Viele Mieterinnen und Mieter fühlen sich von der Politik im Stich gelassen: Die Bundesregierung (ob alt oder neu) hat die Mietpreisbremse verwässert, statt sie wirksam zu machen. Sozialwohnungen laufen massenhaft aus der Bindung, während kaum neue gebaut werden. Die großen Konzerne (Vonovia, LEG, Adler usw.) kassieren Rekordgewinne, während sie gleichzeitig Personal abbauen und Instandhaltungen verschleppen. Und die Politik schaut größtenteils zu, weil Vonovia massiven Lobbydruck ausübt und dafür extra in Berlin ein Büro mit Mitarbeitern unterhält, die nichts anderes machen, außer Lobbyarbeit. Das führt dazu, dass sich viele enttäuschte Menschen der AfD zuwenden, weil sie dort zumindest das Gefühl bekommen, „jemand redet endlich Klartext“. Aber die AfD nutzt nur die Wut der Mieter aus. Sie löst keine Probleme, sondern würden sie noch verschärfen. Die AfD spricht von „sozialer Gerechtigkeit“, aber ihr Programm zeigt das Gegenteil:
- Sie will Sozialwohnungen privatisieren statt neue bauen.
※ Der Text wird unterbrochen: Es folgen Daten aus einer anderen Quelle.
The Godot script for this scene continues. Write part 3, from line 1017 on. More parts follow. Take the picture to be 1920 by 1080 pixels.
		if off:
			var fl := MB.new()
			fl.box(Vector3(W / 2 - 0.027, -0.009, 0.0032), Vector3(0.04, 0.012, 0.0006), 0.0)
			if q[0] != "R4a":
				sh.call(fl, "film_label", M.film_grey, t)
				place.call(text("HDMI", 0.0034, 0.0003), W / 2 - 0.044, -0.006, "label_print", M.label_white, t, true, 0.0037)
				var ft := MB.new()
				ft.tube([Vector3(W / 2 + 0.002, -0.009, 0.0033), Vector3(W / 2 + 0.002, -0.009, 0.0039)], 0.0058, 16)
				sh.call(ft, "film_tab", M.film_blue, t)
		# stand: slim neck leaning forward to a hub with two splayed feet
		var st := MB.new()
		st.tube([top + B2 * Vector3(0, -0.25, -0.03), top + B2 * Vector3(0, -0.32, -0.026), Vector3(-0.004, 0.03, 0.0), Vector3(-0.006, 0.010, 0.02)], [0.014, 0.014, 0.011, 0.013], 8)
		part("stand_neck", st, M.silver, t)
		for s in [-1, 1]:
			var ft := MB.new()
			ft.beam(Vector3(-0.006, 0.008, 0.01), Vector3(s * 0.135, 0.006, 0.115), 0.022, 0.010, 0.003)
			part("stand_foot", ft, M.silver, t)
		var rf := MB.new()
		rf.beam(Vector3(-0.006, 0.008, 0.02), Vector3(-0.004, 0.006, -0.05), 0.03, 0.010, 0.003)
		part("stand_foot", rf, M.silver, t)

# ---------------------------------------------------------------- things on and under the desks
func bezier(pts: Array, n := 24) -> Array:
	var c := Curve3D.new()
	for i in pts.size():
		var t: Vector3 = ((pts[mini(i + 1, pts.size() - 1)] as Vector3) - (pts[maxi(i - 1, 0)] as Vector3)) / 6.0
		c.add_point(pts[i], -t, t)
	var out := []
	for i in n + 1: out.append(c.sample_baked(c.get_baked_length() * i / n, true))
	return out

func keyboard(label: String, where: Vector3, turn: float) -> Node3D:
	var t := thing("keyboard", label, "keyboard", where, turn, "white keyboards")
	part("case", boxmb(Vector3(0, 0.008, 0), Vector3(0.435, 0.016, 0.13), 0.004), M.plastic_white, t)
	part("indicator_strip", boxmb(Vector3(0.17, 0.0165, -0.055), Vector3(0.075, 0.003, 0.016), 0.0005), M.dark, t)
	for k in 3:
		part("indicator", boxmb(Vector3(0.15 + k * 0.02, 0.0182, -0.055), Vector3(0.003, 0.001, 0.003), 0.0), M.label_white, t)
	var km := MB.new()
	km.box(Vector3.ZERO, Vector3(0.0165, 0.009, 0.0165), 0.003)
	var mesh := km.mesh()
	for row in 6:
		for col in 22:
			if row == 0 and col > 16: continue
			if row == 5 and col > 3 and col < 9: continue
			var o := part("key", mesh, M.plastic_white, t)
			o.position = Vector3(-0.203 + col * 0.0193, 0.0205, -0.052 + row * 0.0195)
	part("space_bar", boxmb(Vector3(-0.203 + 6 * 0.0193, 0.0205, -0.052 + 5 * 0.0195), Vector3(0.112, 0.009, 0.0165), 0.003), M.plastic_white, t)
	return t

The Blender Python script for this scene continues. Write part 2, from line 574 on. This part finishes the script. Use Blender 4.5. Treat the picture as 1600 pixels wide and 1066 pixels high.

- Sie lehnt Mietendeckel und kommunale Wohnungsunternehmen ab.
- Sie will den Kündigungsschutz lockern und Förderprogramme für den sozialen Wohnungsbau streichen.
- In Thüringen und Sachsen hat sie gegen Anträge gestimmt, die die Mietbelastung senken sollten.
Das heißt: Ihre Politik nützt Vermietern und Investoren, nicht den Mieterinnen und Mietern. Die AfD setzt auf Spaltung – Deutsche gegen Ausländer, Leistungsträger gegen Abhängige - statt auf gemeinsame Solidarität gegen Wohnkonzerne, die alle auspressen. Wir sagen aufklären statt verurteilen: Viele, die mit AfD-Sympathien spielen, sind keine Rassisten, sondern enttäuschte Menschen, die sich ohnmächtig fühlen. Sie brauchen Information und Gespräch, keine moralische Keule.